Witnesses certainly should not testify regarding an appropriate sentence. The Court did not understand Mrs. Sanders to offer such testimony, but nonetheless provided an instruction—at Defendant's request—should any member of the jury interpret her comments in that way. Further, the Court intends to repeat this instruction, in more detail, at the sentencing stage, should the jury be required to address the sentencing issue.
B. Victims Have the Right to be Present in the Courtroom
Defendant argues a novel theory about prejudice in this matter, contending that because unsequestered witnesses overheard the Court's rulings (made outside the presence of the jury) that such rulings will inspire other victim-witnesses to make prejudicial statements before the jury. Notably, Defendant cites no authority for this dubious legal proposition.

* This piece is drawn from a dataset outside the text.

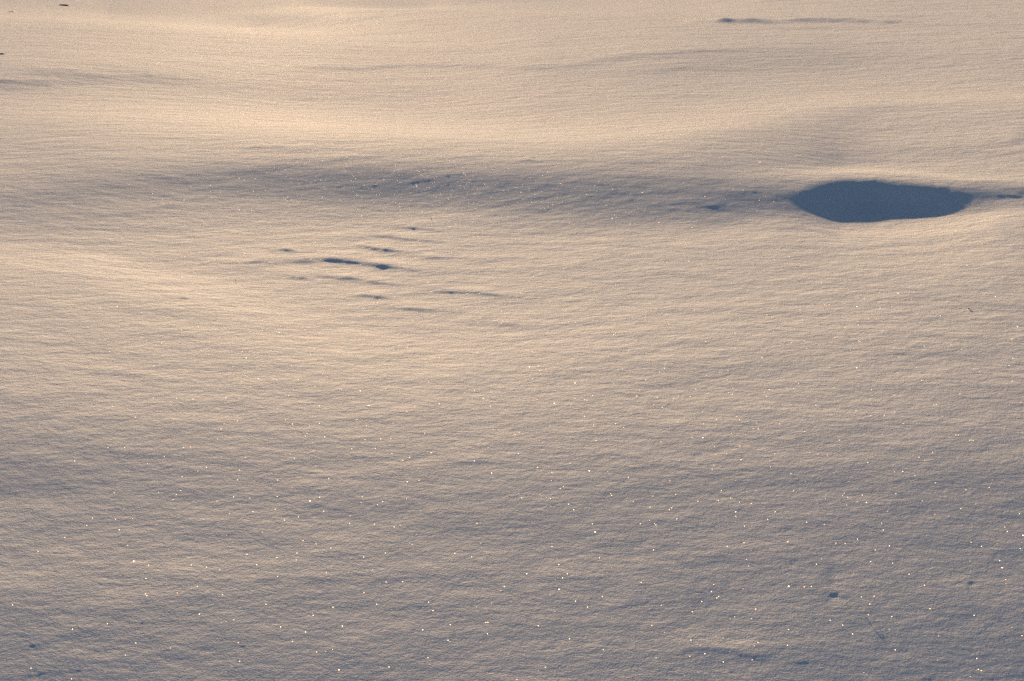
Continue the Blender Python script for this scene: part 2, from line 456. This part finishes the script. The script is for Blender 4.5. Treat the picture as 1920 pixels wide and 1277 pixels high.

Pursuant to 18 U.S.C. § 3510(b), crime victims have the right to attend and observe a trial. There is an exception to this provision if victims' testimony might be materially altered by attending the trial. 18 U.S.C. § 3771(a). Defendant made no prior objection to victim-witnesses' presence, and the Court finds any potential influence on their future testimony by overhearing Court evidentiary rulings to be highly speculative. To the extent Defendant now believes that the testimony of specific victims or family members will be materially altered by their presence for the testimony of any other witness, Defendant is free to file a motion to exclude them from the courtroom, and the Court will consider such a motion at that time.
IV. Conclusion
For the foregoing reasons, the Court GRANTS IN PART AND DENIES IN PART Defendant's motion for a mistrial (Dkt. No. 777). The Court DENIES Defendant's motion for remedial measures. (Dkt. No. 789). The motion for a mistrial is denied, as are the requests for the Government to instruct its witnesses on the proper limits of their testimony and to preclude the Government from referring to the statements at issue. The motion is granted insofar as the Court has already instructed the jury—and will do so again, if there is a sentencing phase—that the jury, not the court, attorneys, or witnesses, decides Defendant's guilt and, if applicable, the appropriate sentence. (See Tr. December 8, 2016 at 18).